- EXERCISE GOAL -
Write out exactly the lines that run from the line containing "Write a Blender" through the line containing "nt.links.new(bg.outputs[0], wo.inputs['Surface'])"; both end lines belong to the answer.

====

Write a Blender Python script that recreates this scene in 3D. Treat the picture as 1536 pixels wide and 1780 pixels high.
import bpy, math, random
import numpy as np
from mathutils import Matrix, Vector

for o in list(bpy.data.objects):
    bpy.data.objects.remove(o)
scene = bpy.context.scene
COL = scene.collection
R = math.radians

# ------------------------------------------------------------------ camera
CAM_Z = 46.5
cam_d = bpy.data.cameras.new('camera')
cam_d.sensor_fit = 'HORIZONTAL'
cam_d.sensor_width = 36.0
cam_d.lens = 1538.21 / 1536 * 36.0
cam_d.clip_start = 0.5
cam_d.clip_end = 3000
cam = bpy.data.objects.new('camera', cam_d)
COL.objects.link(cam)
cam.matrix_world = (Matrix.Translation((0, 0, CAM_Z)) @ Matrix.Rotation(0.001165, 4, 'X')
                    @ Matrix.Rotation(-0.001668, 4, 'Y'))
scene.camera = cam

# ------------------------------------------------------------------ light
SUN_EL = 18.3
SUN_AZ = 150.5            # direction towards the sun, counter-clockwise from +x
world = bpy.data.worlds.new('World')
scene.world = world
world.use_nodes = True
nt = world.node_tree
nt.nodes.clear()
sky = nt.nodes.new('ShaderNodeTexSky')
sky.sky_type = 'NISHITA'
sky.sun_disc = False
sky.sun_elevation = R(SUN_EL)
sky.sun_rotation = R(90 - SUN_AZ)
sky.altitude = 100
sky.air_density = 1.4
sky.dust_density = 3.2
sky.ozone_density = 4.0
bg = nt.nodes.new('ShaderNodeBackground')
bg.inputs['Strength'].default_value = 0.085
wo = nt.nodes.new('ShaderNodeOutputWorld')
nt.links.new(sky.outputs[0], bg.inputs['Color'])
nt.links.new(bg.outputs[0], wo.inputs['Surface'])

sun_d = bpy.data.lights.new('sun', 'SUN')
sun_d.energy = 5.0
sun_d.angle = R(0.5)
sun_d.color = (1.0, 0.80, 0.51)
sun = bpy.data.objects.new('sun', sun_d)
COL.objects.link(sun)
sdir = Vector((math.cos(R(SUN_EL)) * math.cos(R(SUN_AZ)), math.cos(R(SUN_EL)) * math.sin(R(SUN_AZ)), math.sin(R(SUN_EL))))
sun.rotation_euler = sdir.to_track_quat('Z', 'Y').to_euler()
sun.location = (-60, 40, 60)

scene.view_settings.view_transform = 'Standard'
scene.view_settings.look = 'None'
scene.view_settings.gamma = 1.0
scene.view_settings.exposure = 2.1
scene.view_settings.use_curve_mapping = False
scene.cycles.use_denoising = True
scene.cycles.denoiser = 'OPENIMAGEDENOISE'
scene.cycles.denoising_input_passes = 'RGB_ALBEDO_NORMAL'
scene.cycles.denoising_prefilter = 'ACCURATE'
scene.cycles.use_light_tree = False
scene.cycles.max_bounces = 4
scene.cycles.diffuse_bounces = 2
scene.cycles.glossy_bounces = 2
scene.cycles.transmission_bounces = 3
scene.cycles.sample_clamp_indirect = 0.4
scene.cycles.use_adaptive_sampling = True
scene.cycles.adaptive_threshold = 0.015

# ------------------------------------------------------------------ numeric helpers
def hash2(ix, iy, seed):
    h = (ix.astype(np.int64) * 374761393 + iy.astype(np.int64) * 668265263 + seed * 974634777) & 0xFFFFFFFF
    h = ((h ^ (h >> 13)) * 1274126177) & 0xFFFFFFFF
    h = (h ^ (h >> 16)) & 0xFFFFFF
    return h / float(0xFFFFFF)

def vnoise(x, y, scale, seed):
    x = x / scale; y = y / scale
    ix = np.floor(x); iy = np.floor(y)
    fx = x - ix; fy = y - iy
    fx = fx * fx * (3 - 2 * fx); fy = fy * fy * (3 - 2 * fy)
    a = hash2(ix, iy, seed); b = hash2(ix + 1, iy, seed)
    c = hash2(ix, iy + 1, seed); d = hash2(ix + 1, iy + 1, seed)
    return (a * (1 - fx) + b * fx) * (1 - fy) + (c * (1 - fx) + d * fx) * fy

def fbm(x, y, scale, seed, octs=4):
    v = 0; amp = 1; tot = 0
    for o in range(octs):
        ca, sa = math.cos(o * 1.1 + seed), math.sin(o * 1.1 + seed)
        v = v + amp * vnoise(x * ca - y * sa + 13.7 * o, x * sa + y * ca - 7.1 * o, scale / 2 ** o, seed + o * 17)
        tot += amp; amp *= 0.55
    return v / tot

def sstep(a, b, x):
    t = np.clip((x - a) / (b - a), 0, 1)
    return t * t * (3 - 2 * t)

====

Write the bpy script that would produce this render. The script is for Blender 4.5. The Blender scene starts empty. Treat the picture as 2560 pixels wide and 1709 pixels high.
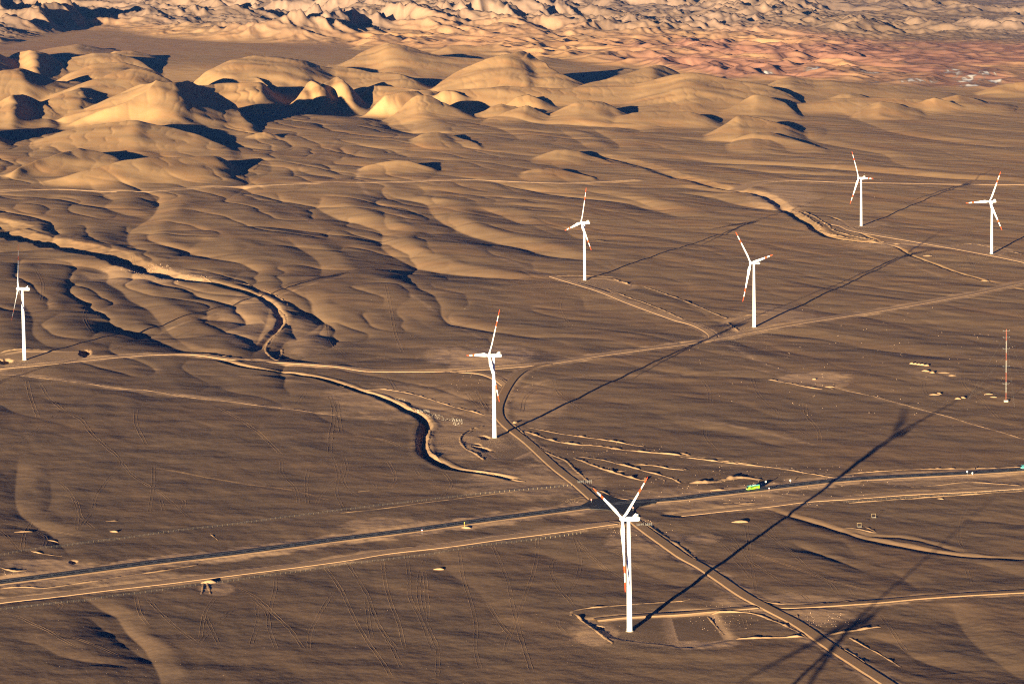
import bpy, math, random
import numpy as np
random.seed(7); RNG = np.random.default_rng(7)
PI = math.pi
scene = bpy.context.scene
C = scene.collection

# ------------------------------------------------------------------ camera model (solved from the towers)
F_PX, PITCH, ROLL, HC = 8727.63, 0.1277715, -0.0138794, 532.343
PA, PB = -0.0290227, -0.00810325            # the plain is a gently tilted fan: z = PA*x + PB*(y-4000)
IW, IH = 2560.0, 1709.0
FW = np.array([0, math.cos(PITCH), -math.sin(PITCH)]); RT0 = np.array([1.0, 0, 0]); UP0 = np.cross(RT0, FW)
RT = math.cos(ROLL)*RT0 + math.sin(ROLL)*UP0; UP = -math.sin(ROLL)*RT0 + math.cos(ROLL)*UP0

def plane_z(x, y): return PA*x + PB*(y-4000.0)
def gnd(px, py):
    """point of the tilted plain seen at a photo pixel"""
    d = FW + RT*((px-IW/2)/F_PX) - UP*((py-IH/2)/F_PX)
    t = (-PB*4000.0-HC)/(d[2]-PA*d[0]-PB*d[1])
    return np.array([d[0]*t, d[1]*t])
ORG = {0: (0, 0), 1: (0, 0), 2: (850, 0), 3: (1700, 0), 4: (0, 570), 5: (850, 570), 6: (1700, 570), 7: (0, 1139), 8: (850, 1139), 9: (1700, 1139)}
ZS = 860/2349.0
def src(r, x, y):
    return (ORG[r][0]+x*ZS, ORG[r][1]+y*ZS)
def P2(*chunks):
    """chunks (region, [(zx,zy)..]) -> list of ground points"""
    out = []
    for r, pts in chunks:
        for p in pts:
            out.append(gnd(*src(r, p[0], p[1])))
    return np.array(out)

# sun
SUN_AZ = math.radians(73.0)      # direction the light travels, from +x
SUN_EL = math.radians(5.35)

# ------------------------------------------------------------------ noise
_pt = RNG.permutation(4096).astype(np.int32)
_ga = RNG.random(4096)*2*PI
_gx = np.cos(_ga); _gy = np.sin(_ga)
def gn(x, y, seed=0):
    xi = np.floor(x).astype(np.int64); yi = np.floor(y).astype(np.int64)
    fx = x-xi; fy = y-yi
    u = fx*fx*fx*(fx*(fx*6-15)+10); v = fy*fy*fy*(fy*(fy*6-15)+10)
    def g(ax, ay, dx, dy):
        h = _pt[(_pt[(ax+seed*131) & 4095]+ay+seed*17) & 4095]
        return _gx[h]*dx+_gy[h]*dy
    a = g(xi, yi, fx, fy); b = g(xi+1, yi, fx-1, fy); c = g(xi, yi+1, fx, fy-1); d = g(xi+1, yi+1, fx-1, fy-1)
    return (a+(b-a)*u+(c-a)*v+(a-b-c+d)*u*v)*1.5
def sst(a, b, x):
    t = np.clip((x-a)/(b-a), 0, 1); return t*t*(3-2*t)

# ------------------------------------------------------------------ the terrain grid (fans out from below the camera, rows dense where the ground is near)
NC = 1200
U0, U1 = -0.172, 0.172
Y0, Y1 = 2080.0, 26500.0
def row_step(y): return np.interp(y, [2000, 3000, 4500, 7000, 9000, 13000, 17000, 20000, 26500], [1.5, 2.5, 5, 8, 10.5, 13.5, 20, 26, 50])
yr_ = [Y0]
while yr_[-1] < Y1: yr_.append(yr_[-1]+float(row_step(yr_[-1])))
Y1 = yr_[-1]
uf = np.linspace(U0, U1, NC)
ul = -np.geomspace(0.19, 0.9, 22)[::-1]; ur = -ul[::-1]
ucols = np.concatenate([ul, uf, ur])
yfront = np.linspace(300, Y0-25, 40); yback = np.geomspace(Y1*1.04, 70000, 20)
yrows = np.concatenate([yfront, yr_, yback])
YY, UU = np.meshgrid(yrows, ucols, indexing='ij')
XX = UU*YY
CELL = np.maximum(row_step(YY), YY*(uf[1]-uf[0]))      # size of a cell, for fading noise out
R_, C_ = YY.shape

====

- EXERCISE RESPONSE -
Write a Blender Python script that recreates this scene in 3D. Treat the picture as 1536 pixels wide and 1780 pixels high.
import bpy, math, random
import numpy as np
from mathutils import Matrix, Vector

for o in list(bpy.data.objects):
    bpy.data.objects.remove(o)
scene = bpy.context.scene
COL = scene.collection
R = math.radians

# ------------------------------------------------------------------ camera
CAM_Z = 46.5
cam_d = bpy.data.cameras.new('camera')
cam_d.sensor_fit = 'HORIZONTAL'
cam_d.sensor_width = 36.0
cam_d.lens = 1538.21 / 1536 * 36.0
cam_d.clip_start = 0.5
cam_d.clip_end = 3000
cam = bpy.data.objects.new('camera', cam_d)
COL.objects.link(cam)
cam.matrix_world = (Matrix.Translation((0, 0, CAM_Z)) @ Matrix.Rotation(0.001165, 4, 'X')
                    @ Matrix.Rotation(-0.001668, 4, 'Y'))
scene.camera = cam

# ------------------------------------------------------------------ light
SUN_EL = 18.3
SUN_AZ = 150.5            # direction towards the sun, counter-clockwise from +x
world = bpy.data.worlds.new('World')
scene.world = world
world.use_nodes = True
nt = world.node_tree
nt.nodes.clear()
sky = nt.nodes.new('ShaderNodeTexSky')
sky.sky_type = 'NISHITA'
sky.sun_disc = False
sky.sun_elevation = R(SUN_EL)
sky.sun_rotation = R(90 - SUN_AZ)
sky.altitude = 100
sky.air_density = 1.4
sky.dust_density = 3.2
sky.ozone_density = 4.0
bg = nt.nodes.new('ShaderNodeBackground')
bg.inputs['Strength'].default_value = 0.085
wo = nt.nodes.new('ShaderNodeOutputWorld')
nt.links.new(sky.outputs[0], bg.inputs['Color'])
nt.links.new(bg.outputs[0], wo.inputs['Surface'])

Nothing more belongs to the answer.